Make no mistake, this phenomenon is happening in US soccer every bit as much as it has in the European and South American super teams, and it’s not due to the influx of this year’s crop of fading stars from across the water either. As they develop and mature, homegrown players like the Quakes’ own Tommy Thompson, Los Angeles Galaxy’s Gyasi Zardes, and Chicago Fire’s Harry Shipp will be adding their contribution to the mystery of the equation: Individual skill + Team runner = Winning side.
So why is managing the characteristics of the individual such a problem? Surely if you have a strong-willed enough coach he will whip these super egos into line. But it’s on the field not the locker room or in tactical meetings where the problem exists; after all talk is talk, and walk is walk. So in MLS are we seeing an increase in the number of specialists? Has the individual trumped the collective?
How many times do we hear commentators say "it’s going to take a moment of individual brilliance to win this game" or even worse "it’s going to take a mistake by someone to lose this game." Add to this the fact that commentators now see a team generated goal as something worthy of special mention. Forgive me for being a naïve old fool, but I’ve always thought the whole point of soccer was for the team to move the ball down the field and into the opponent's net.

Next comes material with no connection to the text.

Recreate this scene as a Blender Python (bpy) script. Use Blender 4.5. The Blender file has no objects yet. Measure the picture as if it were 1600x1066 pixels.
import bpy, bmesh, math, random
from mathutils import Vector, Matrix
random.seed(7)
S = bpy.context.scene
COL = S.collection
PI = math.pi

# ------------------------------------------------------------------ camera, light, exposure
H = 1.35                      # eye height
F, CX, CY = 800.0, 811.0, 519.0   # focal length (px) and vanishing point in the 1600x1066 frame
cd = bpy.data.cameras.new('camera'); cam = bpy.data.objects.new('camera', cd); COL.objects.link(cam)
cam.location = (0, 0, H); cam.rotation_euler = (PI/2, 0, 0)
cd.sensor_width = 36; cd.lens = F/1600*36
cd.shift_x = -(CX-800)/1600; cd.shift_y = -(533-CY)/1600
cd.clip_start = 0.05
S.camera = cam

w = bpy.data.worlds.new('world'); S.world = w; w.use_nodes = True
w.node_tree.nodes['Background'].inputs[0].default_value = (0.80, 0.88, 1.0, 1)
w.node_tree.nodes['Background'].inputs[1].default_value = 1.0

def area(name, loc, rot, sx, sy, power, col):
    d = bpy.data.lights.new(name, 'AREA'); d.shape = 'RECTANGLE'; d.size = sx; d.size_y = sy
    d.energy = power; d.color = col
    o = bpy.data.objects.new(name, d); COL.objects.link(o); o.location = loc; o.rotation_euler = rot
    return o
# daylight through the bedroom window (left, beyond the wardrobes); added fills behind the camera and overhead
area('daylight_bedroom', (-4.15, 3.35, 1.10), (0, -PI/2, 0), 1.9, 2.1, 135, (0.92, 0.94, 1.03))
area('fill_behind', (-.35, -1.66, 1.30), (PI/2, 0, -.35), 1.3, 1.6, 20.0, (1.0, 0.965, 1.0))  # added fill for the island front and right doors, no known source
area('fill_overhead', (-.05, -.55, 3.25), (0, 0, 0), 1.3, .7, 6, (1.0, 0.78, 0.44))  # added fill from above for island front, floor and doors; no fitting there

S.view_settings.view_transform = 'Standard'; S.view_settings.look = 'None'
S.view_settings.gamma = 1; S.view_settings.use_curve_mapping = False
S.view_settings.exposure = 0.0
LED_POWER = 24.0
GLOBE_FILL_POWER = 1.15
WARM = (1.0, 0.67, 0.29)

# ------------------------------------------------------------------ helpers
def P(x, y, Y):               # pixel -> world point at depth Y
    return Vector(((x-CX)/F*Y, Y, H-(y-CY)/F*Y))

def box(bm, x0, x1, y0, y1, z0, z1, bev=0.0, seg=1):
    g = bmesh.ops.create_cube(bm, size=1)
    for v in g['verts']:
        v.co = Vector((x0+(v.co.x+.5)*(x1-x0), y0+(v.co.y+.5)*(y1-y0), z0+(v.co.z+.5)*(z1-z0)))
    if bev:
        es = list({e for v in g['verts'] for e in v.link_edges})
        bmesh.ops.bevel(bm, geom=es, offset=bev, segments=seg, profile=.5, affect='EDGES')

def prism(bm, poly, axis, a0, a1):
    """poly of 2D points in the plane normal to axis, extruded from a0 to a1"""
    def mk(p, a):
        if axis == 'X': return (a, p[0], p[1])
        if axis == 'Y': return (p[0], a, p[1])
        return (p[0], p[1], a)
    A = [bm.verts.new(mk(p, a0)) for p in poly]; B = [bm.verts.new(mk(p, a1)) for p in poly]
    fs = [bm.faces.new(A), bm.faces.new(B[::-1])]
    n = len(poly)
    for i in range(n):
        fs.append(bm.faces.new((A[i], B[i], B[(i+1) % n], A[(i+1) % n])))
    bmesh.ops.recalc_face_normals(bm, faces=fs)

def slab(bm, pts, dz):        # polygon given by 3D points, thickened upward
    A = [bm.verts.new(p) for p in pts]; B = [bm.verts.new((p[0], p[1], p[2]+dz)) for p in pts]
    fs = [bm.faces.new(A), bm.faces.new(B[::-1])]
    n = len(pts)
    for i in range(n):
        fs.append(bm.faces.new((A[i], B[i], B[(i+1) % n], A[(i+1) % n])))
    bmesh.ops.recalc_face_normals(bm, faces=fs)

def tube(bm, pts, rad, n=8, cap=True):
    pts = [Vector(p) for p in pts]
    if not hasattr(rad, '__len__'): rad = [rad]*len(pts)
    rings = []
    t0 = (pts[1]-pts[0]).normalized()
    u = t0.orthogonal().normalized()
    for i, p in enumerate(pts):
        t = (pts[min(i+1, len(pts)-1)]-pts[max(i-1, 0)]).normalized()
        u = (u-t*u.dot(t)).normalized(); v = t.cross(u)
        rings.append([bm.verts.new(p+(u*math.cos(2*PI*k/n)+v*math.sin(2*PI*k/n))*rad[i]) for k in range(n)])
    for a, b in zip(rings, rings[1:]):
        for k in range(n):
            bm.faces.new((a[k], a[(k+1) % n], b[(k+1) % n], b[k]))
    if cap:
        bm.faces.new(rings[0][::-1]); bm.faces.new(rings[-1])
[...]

Indeed, in the United States the use of college soccer with its bizarre and limited substitution rule to feed MLS is a situation ripe for the generation of the specialist, the sub who runs a particular channel for ten or fifteen minutes plying his limited skill set as he goes. The problem lies in that specialized skill set, for it brings with it an unbalanced, unrounded player. If an attacking midfielder has awesome skills when going forward, like Zidane at Real Madrid in 2004-5 season, but is known not to be able to track back, you have to put a player in front of the back four to defend. That’s reactionary soccer; it doesn’t multiply the players on the team’s qualities exponentially. Surely the whole point of tactics is to achieve a multiplying effect, not a subtraction or division within the team.
Another complicating factor is that, whereas we’re all familiar with the old college try and with the whole team pulling together, the struggle and triumph of the individual is at the very heart and soul of being American.
You may say, okay then, if it’s team effort that we need, how come collective societies like China aren’t ruling the soccer world? In a word it’s a question of balance, the single key to practically every aspect of the game, in this instance the balance of the individual maestro with the team runners.
Something witnessed in the Earthquakes 1-0 victory over the Whitecaps, in which San Jose didn’t allow Vancouver a single shot on goal during the first half, came about because of the understanding between two defenders who, although experienced, are hardly right up there with the very top players in the world. Victor Bernardez and Clarence Goodson are excellent individual defenders. That’s just the point, when they defend individually there has been the potential for catastrophe. But when they joined forces and communicated against The Whitecaps, that joint effort produced something remarkable.
So, who will save the Earthquakes’ season? Simple: Eleven men from a squad of twenty-six.